Google is combining Android and Chrome OS for 2017 say insiders
Company was waiting to see which approach won, suggest reports
Google has had long-term plans to fold Android and Chrome OS into the same operating system, and those plans are close to fruition, with a proposed completion date of 2017, so the Wall Street Journal reports after speaking to "people familiar with the matter".
The Google insiders revealed that company engineers have been working for around two years to combine Android and Chrome OS into a single platform, but may have been hedging their bets in order to gain a clear idea of exactly how Google's approach to operating systems would play out in terms of numbers of users.
Android now powers over 80 per cent of smartphones across the world, with Chrome inside only around three per cent of PCs (mainly Chromebook products, which are used mainly in the education sector).
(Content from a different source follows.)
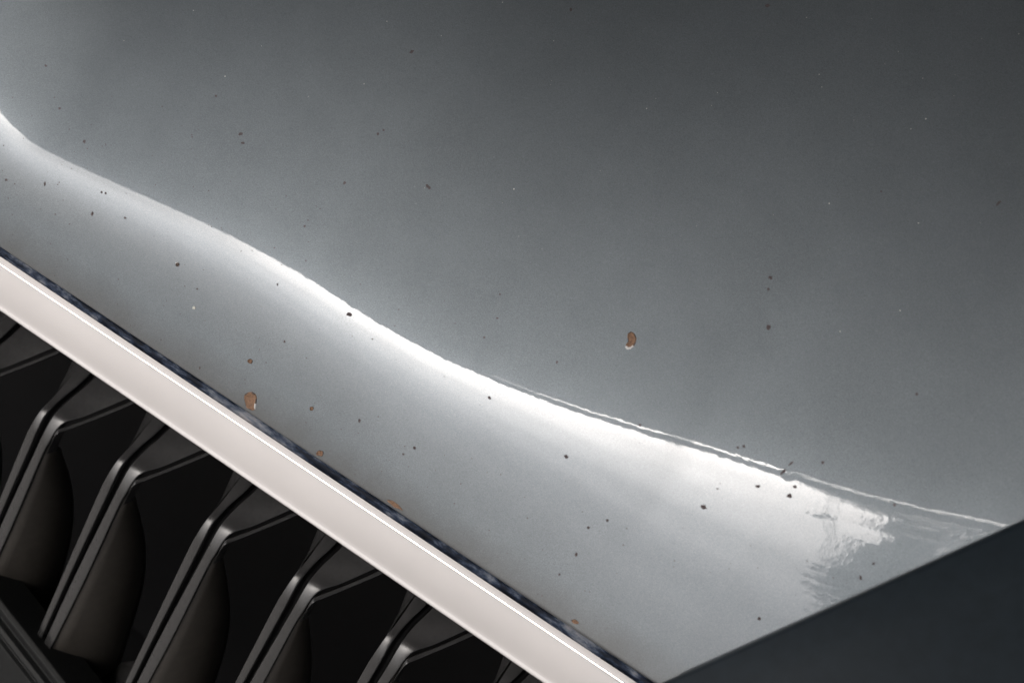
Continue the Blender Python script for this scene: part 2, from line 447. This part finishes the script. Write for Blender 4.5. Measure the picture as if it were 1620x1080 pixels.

While Android, in effect, apes Apple's iOS model by relying on plugging apps into a main software environment, Chrome OS attempted to bring a more web-based functionality to the fore when designing system software.
With notions of running entirely in the cloud, the point of Chrome was to access all software through a web browser environment as opposed to relying on locally installed applications for functionality.
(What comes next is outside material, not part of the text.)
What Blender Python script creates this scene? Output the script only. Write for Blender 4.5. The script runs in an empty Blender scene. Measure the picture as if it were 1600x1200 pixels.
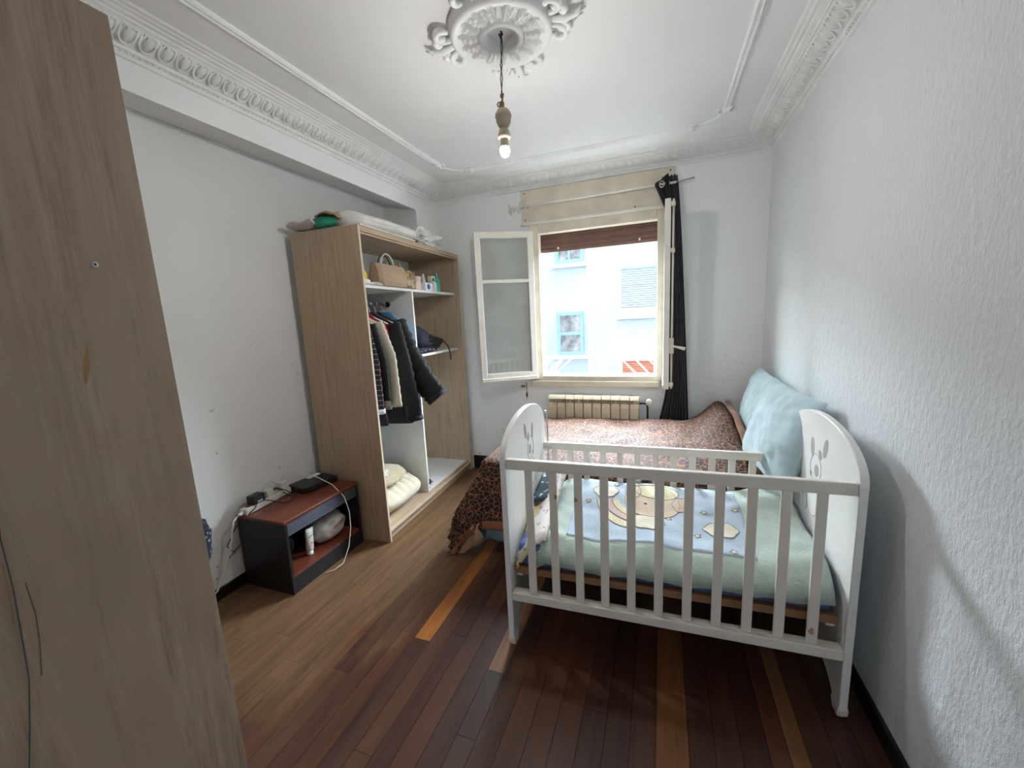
import bpy, bmesh, math, random
from mathutils import Vector, Matrix, noise
random.seed(7)
sc = bpy.context.scene
COL = sc.collection
PI = math.pi

# ------------------------------------------------------------------ camera
F_PX = 627.0
rx, ry, rz = math.radians(-9.28), math.radians(2.83), math.radians(20.5)
CR = Matrix.Rotation(rz, 3, 'Z') @ Matrix.Rotation(rx, 3, 'X') @ Matrix.Rotation(ry, 3, 'Y')
cam_d = bpy.data.cameras.new('camera')
cam_d.sensor_width = 36.0
cam_d.lens = 36.0 * F_PX / 1600.0
cam_d.clip_start = 0.02
cam = bpy.data.objects.new('camera', cam_d)
COL.objects.link(cam)
cx, cy, cz = CR.col[0], CR.col[2], -CR.col[1]
cam.matrix_world = Matrix(((cx[0], cy[0], cz[0], 0), (cx[1], cy[1], cz[1], 0), (cx[2], cy[2], cz[2], 1.5), (0, 0, 0, 1)))
sc.camera = cam

# ------------------------------------------------------------------ world, exposure
w = bpy.data.worlds.new('overcast_sky'); sc.world = w; w.use_nodes = True
bg = w.node_tree.nodes['Background']
bg.inputs[0].default_value = (0.78, 0.90, 1.0, 1)
SKY = 32.0
bg.inputs[1].default_value = SKY
sc.view_settings.view_transform = 'Standard'
sc.view_settings.look = 'None'
sc.view_settings.gamma = 1.0
sc.view_settings.use_curve_mapping = False
sc.view_settings.exposure = 1.15
BULB = 480.0
FILL_WIN = (-0.20, 0.10, 1.42, 1.85, 0)  # opening in the added hall, sized for fill light
FTOP, OTOP = 3.6, 24.0  # facade top lowered for more sky; unseen outer wall raised to shade it
# portal in the window opening: only guides sampling of the sky
pd = bpy.data.lights.new('window_portal', 'AREA'); pd.shape = 'RECTANGLE'; pd.size = 1.1; pd.size_y = 1.35
pd.cycles.is_portal = True
po = bpy.data.objects.new('window_portal', pd); COL.objects.link(po)
po.location = (-0.51, 3.80, 1.6); po.rotation_euler = (math.radians(-90), 0, 0)
pd2 = pd.copy(); pd2.size = FILL_WIN[1]-FILL_WIN[0]; pd2.size_y = FILL_WIN[3]-FILL_WIN[2]
po2 = bpy.data.objects.new('fill_window_portal', pd2); COL.objects.link(po2)  # guides sampling through the added hall opening
po2.location = ((FILL_WIN[0]+FILL_WIN[1])/2, -3.52, (FILL_WIN[2]+FILL_WIN[3])/2); po2.rotation_euler = (math.radians(90), 0, 0)

# ------------------------------------------------------------------ room numbers
XR, XL, XB = 0.737, -2.345, -2.009      # right wall, left wall, beam face
YB, YF, ZC = 3.555, -0.95, 2.70
WX0, WX1, WZ0, WZ1 = -1.045, 0.0, 0.93, 2.25   # window opening

# ------------------------------------------------------------------ materials
def S(r, g, b):
    f = lambda c: (c/255/12.92) if c/255 <= 0.04045 else ((c/255+0.055)/1.055)**2.4
    return (f(r), f(g), f(b), 1)
class NT:
    def __init__(s, name):
        s.m = bpy.data.materials.new(name); s.m.use_nodes = True
        s.t = s.m.node_tree; s.n = s.t.nodes; s.l = s.t.links
        s.b = s.n['Principled BSDF']; s.out = s.n['Material Output']
    def node(s, ty, **kw):
        n = s.n.new(ty)
        for k, v in kw.items():
            if k in ('operation', 'blend_type', 'data_type', 'feature', 'noise_dimensions', 'distance', 'bands_direction', 'wave_type'): setattr(n, k, v)
            else: n.inputs[k.replace('_', ' ')].default_value = v
        return n
    def link(s, a, b): s.l.new(a, b)
    def coord(s, scale=(1, 1, 1), kind='Object', rot=(0, 0, 0)):
        c = s.n.new('ShaderNodeTexCoord'); m = s.n.new('ShaderNodeMapping')
        m.inputs['Scale'].default_value = scale; m.inputs['Rotation'].default_value = rot
        s.link(c.outputs[kind], m.inputs['Vector']); return m.outputs[0]
    def pos(s, scale=(1, 1, 1)):
        c = s.n.new('ShaderNodeNewGeometry'); m = s.n.new('ShaderNodeMapping')
        m.inputs['Scale'].default_value = scale
        s.link(c.outputs['Position'], m.inputs['Vector']); return m.outputs[0]
    def ramp(s, fac, stops):
        r = s.n.new('ShaderNodeValToRGB'); e = r.color_ramp.elements
        while len(e) < len(stops): e.new(0.5)
        for i, (p, c) in enumerate(stops): e[i].position = p; e[i].color = c
        s.link(fac, r.inputs[0]); return r.outputs[0]
    def mix(s, fac, a, b, blend='MIX'):
        m = s.n.new('ShaderNodeMix'); m.data_type = 'RGBA'; m.blend_type = blend
        for sock, v in ((m.inputs[0], fac), (m.inputs[6], a), (m.inputs[7], b)):
            if hasattr(v, 'is_linked'): s.link(v, sock)
            else: sock.default_value = v
        return m.outputs[2]
    def bump(s, h, strength=0.3, dist=0.005):
        b = s.n.new('ShaderNodeBump'); b.inputs['Strength'].default_value = strength; b.inputs['Distance'].default_value = dist
        s.link(h, b.inputs['Height']); s.link(b.outputs[0], s.b.inputs['Normal'])
    def noise(s, vec, scale=5, detail=3, rough=0.5):
        n = s.n.new('ShaderNodeTexNoise'); n.inputs['Scale'].default_value = scale
        n.inputs['Detail'].default_value = detail; n.inputs['Roughness'].default_value = rough
        s.link(vec, n.inputs['Vector']); return n.outputs['Fac']
    def setc(s, c):
        if hasattr(c, 'is_linked'): s.link(c, s.b.inputs['Base Color'])
        else: s.b.inputs['Base Color'].default_value = c
M = {}
def plain(name, c, rough=0.5, metal=0.0, var=0.06, scale=8, bump=0.0, bscale=60, sheen=0.0, spec=0.5):
    t = NT(name); v = t.coord()
    n = t.noise(v, scale, 3)
    dark = tuple(max(0, x*(1-var*2)) for x in c[:3])+(1,); lite = tuple(min(1, x*(1+var)) for x in c[:3])+(1,)
    t.setc(t.ramp(n, [(0.3, dark), (0.7, lite)]))
    t.b.inputs['Roughness'].default_value = rough; t.b.inputs['Metallic'].default_value = metal
    t.b.inputs['Specular IOR Level'].default_value = spec
    if sheen: t.b.inputs['Sheen Weight'].default_value = sheen
    if bump: t.bump(t.noise(v, bscale, 4), bump, 0.004)
    M[name] = t.m; return t
def wallmat(name, c, kind):
    t = NT(name); p = t.pos()
    base = t.noise(p, 1.3, 4, 0.6)
    col = t.ramp(base, [(0.25, tuple(x*0.93 for x in c[:3])+(1,)), (0.7, c)])
    if kind == 'dirty':
        sp = t.noise(p, 22, 3, 0.6); spot = t.ramp(sp, [(0.70, (0, 0, 0, 1)), (0.74, (1, 1, 1, 1))])
        sx = t.n.new('ShaderNodeSeparateXYZ'); t.link(p, sx.inputs[0])
        low = t.n.new('ShaderNodeMapRange'); t.link(sx.outputs[2], low.inputs[0])
        low.inputs[1].default_value = 1.9; low.inputs[2].default_value = 0.5; low.inputs[3].default_value = 0; low.inputs[4].default_value = 0.75
        mm = t.n.new('ShaderNodeMath'); mm.operation = 'MULTIPLY'; t.link(spot, mm.inputs[0]); t.link(low.outputs[0], mm.inputs[1])
        col = t.mix(mm.outputs[0], col, S(120, 108, 98))
    t.setc(col); t.b.inputs['Roughness'].default_value = 0.75; t.b.inputs['Specular IOR Level'].default_value = 0.25
    if kind == 'rough':
        v = t.pos((1, 1, 0.5)); t.bump(t.noise(v, 48, 5, 0.7), 1.0, 0.011)
    elif kind == 'dirty': t.bump(t.noise(p, 14, 4), 0.15, 0.004)
    else: t.bump(t.noise(p, 10, 3), 0.05, 0.003)
    M[name] = t.m
wallmat('wall_right', S(240, 243, 245), 'rough')
wallmat('wall_paint', S(240, 241, 241), 'dirty')
wallmat('ceiling_paint', S(242, 242, 243), 'plain')
plain('plaster', S(242, 243, 243), 0.7, var=0.03)
plain('black_trim', S(22, 20, 20), 0.35, var=0.1)
plain('white_paint', S(222, 218, 208), 0.4, var=0.04)
plain('cream_paint', S(214, 205, 186), 0.45, var=0.06)
plain('crib_white', S(228, 220, 208), 0.38, var=0.03)
plain('crib_panel', S(232, 231, 227), 0.35, var=0.02)
plain('sticker_grey', S(168, 165, 160), 0.5, var=0.03)
plain('board_white', S(232, 232, 230), 0.4, var=0.02)
plain('metal', S(190, 190, 190), 0.25, 1.0, var=0.04)
plain('dark_metal', S(60, 58, 56), 0.4, 0.8)
plain('black_plastic', S(24, 24, 27), 0.4)
plain('white_plastic', S(226, 222, 212), 0.35, var=0.03)
plain('red_plastic', S(150, 40, 35), 0.4)
plain('yellow_plastic', S(214, 180, 50), 0.5)
plain('teal_plastic', S(60, 190, 170), 0.3)
plain('green_bag', S(30, 150, 115), 0.35, bump=0.3, bscale=30)
plain('radiator', S(205, 193, 168), 0.4, var=0.06)
plain('curtain', S(12, 12, 15), 0.9, var=0.15, bump=0.3, bscale=300, sheen=0.2)
plain('shutter_brown', S(110, 78, 66), 0.5, var=0.1)
plain('bag_beige', S(176, 152, 124), 0.5, bump=0.2, bscale=80)
plain('bag_gold', S(190, 170, 130), 0.35, 0.3, var=0.3, scale=30, bump=0.6, bscale=40)
plain('brown_leather', S(110, 62, 40), 0.5, bump=0.2)
plain('dark_cloth', S(26, 26, 31), 0.9, var=0.2, bump=0.3, bscale=60, sheen=0.2)
plain('black_cloth', S(17, 17, 20), 0.75, var=0.2, bump=0.9, bscale=26, sheen=0.05)
plain('navy_cloth', S(28, 30, 48), 0.8, var=0.2, bump=0.4, bscale=40)
plain('cream_cloth', S(205, 196, 176), 0.95, var=0.05, bump=0.3, bscale=60, sheen=0.3)
plain('red_cloth', S(165, 40, 48), 0.9, var=0.1)
plain('blue_cloth', S(55, 140, 185), 0.8, var=0.1, bump=0.2)
plain('white_cloth', S(225, 222, 216), 0.9, var=0.05, bump=0.3, bscale=40)
plain('paper', S(205, 200, 190), 0.8, var=0.08)
plain('pillow_blue', S(168, 188, 192), 0.9, var=0.05, bump=0.5, bscale=25, sheen=0.3)
plain('sheet_blue', S(122, 148, 158), 0.9, var=0.06, bump=0.2, bscale=30)
plain('mint', S(168, 182, 170), 0.95, var=0.06, scale=14, bump=0.6, bscale=130, sheen=0.5)
plain('sky_blue', S(166, 180, 194), 0.95, var=0.06, scale=14, bump=0.6, bscale=130, sheen=0.5)
plain('print_bear', S(206, 182, 156), 0.95, bump=0.5, bscale=130, sheen=0.4)
plain('print_yellow', S(214, 202, 160), 0.95, bump=0.5, bscale=130, sheen=0.4)
plain('print_cream', S(212, 202, 180), 0.95, bump=0.5, bscale=130, sheen=0.4)
plain('print_pink', S(206, 170, 162), 0.95, bump=0.5, bscale=130, sheen=0.4)
plain('print_line', S(140, 134, 134), 0.95)
plain('mattress_blue', S(86, 104, 150), 0.9, var=0.25, scale=30)
plain('board_brown', S(150, 106, 74), 0.6, var=0.12, scale=20)
plain('fleece_beige', S(176, 160, 128), 1.0, var=0.1, scale=60, bump=0.8, bscale=200, sheen=0.4)
plain('tufted_cream', S(206, 196, 172), 1.0, var=0.05, bump=0.3, bscale=40, sheen=0.3)
plain('underside_brown', S(140, 84, 52), 0.9, var=0.12, bump=0.3, bscale=40, sheen=0.3)
plain('tan_lining', S(178, 148, 116), 0.9, var=0.1, bump=0.3, bscale=60)
plain('pink_soft', S(225, 198, 192), 0.5, var=0.03)
plain('label_blue', S(30, 80, 150), 0.4)
plain('label_navy', S(40, 44, 90), 0.4)
plain('label_green', S(110, 165, 60), 0.5)
plain('label_red', S(170, 50, 42), 0.5)
plain('label_grey', S(190, 190, 188), 0.5)
plain('facade_white', S(146, 150, 152), 0.85, var=0.03, scale=1.5)
plain('facade_trim', S(160, 160, 157), 0.8, var=0.03)
plain('blue_frame', S(106, 130, 140), 0.6)
plain('blind_blue', S(134, 144, 150), 0.6, var=0.03)
plain('orange_blind', S(156, 84, 58), 0.6, var=0.08)
plain('pane_far', S(112, 108, 106), 0.3, var=0.35, scale=6)
plain('rail_white', S(146, 146, 144), 0.5)
plain('ground', S(80, 78, 76), 0.9)
plain('lampholder', S(186, 172, 146), 0.5, var=0.06)
plain('wire_brown', S(92, 66, 50), 0.6)
plain('tape_brown', S(150, 108, 70), 0.6, var=0.2, scale=60)
plain('ridge_black', S(105, 107, 120), 0.25)
plain('pink_card', S(200, 150, 165), 0.6)
plain('outer_dark', S(60, 66, 72), 0.9)  # dark, so the unseen outer wall bounces little onto the facade
plain('lid_white', S(235, 235, 235), 0.4)
plain('stain_green', S(60, 72, 66), 0.7)
plain('stain_yellow', S(150, 118, 74), 0.7)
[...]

Effectively, the Chrome approach has always hobbled Google's hold on the laptop market, with the use case for Chromebooks having to be reduced to office or campus-bound work. Computing knows of few CIOs who have deployed Chromebooks for day-to-day productivity tasks.
The possibility of the Android approach proliferating beyond phones and tablets and onto laptops is interesting. The recently announced Google Pixel C is doing this, and even Apple seems to have finally realised that an app-based mobile OS can go all in with productivity with the announcement of the iPad Pro - though both of these machines will have to prove themselves in the field.
If Google can keep the high points of the Chrome OS environment running inside the Chrome browser, it may not even have to truly sacrifice the functionality on offer from either operating system.